Dataset entries:
• • • • •
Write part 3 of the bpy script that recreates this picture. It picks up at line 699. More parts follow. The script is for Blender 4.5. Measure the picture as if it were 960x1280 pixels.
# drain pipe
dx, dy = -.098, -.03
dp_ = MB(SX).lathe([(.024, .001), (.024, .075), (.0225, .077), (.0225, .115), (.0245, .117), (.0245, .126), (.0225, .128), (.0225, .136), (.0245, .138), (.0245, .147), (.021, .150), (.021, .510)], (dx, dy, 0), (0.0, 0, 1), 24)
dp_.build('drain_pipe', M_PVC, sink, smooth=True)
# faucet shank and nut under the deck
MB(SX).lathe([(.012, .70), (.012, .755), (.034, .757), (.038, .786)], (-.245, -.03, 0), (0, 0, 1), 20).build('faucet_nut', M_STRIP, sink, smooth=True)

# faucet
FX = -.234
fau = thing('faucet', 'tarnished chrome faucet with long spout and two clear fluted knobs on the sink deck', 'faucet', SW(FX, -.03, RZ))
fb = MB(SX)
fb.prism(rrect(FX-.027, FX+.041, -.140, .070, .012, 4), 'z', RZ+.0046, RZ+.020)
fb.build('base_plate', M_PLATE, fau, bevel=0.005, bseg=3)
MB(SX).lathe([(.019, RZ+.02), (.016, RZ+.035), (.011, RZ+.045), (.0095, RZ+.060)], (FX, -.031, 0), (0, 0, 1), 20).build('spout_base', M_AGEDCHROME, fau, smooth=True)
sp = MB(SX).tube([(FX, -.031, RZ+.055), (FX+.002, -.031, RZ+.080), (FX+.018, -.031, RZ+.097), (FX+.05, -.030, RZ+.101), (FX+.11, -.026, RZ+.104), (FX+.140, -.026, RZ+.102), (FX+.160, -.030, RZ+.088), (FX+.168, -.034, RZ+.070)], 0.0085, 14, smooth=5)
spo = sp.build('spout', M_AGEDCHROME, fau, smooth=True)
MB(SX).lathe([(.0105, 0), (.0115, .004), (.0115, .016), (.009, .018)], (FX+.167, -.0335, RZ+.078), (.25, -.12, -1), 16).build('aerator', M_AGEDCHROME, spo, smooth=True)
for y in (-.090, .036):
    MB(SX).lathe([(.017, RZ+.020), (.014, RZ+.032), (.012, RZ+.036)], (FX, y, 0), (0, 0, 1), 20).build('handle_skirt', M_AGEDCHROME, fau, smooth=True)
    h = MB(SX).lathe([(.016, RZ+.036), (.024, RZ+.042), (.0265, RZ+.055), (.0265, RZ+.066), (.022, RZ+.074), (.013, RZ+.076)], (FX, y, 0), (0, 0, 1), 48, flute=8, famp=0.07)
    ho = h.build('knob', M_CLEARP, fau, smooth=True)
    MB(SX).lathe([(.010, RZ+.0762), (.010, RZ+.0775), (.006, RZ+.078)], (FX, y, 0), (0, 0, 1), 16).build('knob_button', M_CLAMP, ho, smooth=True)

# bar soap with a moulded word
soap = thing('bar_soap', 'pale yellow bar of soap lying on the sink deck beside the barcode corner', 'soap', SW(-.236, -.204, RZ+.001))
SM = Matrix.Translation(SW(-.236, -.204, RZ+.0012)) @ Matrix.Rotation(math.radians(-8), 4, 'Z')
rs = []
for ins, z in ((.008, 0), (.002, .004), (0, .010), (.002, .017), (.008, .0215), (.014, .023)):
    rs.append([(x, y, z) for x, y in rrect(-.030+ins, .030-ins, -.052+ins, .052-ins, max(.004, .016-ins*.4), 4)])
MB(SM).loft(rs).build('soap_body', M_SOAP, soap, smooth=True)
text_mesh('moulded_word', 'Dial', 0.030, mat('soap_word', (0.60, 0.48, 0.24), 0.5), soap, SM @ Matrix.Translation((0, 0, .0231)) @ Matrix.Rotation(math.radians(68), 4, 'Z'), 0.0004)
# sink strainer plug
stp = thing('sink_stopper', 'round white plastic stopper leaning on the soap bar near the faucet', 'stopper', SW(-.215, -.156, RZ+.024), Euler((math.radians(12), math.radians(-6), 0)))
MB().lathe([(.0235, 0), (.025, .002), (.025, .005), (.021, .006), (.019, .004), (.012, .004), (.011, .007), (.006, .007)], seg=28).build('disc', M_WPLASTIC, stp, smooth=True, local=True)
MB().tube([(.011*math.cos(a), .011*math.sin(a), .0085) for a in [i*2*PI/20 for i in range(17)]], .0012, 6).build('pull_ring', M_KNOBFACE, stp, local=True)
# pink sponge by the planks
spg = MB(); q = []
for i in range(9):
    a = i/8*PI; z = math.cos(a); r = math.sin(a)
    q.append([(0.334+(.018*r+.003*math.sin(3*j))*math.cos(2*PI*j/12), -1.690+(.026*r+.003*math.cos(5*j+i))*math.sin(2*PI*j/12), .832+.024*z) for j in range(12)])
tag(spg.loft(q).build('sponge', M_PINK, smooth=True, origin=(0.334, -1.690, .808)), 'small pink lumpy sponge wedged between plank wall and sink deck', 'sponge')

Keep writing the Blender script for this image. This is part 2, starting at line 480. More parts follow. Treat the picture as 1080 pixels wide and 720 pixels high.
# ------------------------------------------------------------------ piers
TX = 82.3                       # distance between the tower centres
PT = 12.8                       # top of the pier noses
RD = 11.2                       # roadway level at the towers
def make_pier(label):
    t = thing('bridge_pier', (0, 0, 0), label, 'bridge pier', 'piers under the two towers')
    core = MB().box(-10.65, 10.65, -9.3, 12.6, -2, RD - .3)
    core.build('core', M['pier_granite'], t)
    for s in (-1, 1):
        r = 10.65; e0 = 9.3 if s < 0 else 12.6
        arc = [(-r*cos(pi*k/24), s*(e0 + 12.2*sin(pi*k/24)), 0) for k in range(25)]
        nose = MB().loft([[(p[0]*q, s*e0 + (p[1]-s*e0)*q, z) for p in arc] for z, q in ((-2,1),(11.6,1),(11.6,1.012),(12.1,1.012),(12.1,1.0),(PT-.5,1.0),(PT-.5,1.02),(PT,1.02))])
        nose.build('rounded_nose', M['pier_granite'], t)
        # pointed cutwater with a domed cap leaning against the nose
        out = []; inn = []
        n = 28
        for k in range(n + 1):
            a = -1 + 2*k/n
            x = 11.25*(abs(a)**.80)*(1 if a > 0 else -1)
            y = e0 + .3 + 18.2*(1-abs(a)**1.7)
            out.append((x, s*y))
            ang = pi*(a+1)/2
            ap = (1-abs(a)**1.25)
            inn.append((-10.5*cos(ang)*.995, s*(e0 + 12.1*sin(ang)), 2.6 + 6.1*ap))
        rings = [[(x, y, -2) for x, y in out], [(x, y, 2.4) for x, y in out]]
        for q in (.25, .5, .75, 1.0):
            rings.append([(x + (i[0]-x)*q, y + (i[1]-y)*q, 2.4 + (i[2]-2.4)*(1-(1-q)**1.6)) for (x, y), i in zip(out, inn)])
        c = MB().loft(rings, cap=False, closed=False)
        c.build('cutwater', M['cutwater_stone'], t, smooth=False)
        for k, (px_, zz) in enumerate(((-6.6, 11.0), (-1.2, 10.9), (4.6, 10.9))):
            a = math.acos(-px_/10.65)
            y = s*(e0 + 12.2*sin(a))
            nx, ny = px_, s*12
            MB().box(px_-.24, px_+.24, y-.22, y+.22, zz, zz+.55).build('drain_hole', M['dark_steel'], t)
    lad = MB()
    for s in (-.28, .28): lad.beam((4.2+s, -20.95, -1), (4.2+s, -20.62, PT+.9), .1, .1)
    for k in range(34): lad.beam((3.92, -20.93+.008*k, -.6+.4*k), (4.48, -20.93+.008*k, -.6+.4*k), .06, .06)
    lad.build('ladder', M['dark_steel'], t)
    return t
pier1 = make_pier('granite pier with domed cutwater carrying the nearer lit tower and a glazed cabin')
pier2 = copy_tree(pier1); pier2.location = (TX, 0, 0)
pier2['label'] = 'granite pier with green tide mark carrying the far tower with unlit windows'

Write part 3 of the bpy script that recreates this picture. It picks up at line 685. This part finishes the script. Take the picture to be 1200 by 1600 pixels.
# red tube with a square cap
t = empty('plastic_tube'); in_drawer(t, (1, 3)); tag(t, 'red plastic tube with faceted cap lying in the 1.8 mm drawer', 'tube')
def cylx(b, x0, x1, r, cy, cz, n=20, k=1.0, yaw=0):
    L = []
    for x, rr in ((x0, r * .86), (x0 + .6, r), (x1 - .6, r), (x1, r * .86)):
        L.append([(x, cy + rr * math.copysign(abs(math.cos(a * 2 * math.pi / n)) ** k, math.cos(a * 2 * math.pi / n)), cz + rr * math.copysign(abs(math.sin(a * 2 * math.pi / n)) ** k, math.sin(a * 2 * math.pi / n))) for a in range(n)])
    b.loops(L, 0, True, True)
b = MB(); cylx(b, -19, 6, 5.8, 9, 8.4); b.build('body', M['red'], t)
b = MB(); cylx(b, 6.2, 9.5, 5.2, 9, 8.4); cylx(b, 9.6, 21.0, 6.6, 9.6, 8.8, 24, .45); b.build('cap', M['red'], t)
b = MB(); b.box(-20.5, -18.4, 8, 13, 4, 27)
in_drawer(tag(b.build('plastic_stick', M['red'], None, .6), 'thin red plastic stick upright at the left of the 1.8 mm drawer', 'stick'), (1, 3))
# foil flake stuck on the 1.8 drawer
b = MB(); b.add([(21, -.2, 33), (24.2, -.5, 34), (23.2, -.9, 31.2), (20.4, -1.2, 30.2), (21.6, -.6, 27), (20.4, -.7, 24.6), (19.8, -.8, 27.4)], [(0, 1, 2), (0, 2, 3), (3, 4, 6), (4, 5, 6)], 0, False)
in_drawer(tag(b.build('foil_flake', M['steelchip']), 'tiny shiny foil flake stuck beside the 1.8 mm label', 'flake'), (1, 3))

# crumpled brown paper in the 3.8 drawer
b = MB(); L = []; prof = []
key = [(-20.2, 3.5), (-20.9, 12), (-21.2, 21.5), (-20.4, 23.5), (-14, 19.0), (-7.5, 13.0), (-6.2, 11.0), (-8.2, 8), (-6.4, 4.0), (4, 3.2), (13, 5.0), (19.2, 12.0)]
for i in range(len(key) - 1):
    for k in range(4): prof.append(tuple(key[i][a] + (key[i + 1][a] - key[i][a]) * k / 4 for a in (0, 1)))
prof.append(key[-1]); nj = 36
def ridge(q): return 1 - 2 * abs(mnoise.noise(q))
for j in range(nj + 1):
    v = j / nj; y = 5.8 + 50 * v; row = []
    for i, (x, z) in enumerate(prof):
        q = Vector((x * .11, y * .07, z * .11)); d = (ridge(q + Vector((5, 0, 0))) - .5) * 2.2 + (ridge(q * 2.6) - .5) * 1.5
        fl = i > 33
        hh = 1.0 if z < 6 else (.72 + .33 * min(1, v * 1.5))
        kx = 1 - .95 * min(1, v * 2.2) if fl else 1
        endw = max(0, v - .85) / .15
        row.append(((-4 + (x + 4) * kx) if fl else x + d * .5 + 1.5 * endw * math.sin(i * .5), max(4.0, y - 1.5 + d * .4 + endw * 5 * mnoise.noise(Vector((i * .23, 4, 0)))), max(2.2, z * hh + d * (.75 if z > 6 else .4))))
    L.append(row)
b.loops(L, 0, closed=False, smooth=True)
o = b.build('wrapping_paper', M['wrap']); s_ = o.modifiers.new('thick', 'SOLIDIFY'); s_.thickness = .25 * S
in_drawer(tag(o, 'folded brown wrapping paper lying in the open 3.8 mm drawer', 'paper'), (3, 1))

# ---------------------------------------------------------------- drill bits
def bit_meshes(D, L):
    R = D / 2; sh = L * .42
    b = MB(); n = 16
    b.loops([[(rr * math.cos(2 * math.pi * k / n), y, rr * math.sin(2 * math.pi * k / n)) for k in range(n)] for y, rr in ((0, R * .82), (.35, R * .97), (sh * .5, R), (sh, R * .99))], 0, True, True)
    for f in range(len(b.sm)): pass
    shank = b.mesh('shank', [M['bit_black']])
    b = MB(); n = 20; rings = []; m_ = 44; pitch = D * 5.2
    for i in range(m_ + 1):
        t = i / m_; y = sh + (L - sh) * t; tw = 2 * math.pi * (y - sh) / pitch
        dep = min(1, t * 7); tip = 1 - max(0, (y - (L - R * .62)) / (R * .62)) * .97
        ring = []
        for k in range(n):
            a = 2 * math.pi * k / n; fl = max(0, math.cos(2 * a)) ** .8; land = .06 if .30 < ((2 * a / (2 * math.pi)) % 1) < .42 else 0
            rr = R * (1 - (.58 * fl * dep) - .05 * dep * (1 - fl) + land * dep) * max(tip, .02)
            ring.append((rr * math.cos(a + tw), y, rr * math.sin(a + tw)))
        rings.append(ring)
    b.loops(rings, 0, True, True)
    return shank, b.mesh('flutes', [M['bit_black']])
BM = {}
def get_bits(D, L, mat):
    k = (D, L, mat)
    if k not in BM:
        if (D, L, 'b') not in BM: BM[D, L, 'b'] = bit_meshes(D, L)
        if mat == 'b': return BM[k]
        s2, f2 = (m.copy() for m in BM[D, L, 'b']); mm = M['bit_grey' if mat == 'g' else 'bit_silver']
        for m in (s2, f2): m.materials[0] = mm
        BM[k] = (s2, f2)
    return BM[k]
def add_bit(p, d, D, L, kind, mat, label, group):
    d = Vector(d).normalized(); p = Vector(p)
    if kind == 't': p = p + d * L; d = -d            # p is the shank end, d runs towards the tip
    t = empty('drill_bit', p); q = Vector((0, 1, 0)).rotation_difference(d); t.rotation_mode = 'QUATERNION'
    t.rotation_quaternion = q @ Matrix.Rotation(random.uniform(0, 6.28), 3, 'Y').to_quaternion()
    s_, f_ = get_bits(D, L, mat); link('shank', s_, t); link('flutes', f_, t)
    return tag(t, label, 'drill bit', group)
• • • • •
What is being asked: The lines to return begin at the first line of the records and end at the line holding "M_STRIP, sink, smooth=True)"; please return them exactly, including both, and nothing beyond.

Output:
Write part 3 of the bpy script that recreates this picture. It picks up at line 699. More parts follow. The script is for Blender 4.5. Measure the picture as if it were 960x1280 pixels.
# drain pipe
dx, dy = -.098, -.03
dp_ = MB(SX).lathe([(.024, .001), (.024, .075), (.0225, .077), (.0225, .115), (.0245, .117), (.0245, .126), (.0225, .128), (.0225, .136), (.0245, .138), (.0245, .147), (.021, .150), (.021, .510)], (dx, dy, 0), (0.0, 0, 1), 24)
dp_.build('drain_pipe', M_PVC, sink, smooth=True)
# faucet shank and nut under the deck
MB(SX).lathe([(.012, .70), (.012, .755), (.034, .757), (.038, .786)], (-.245, -.03, 0), (0, 0, 1), 20).build('faucet_nut', M_STRIP, sink, smooth=True)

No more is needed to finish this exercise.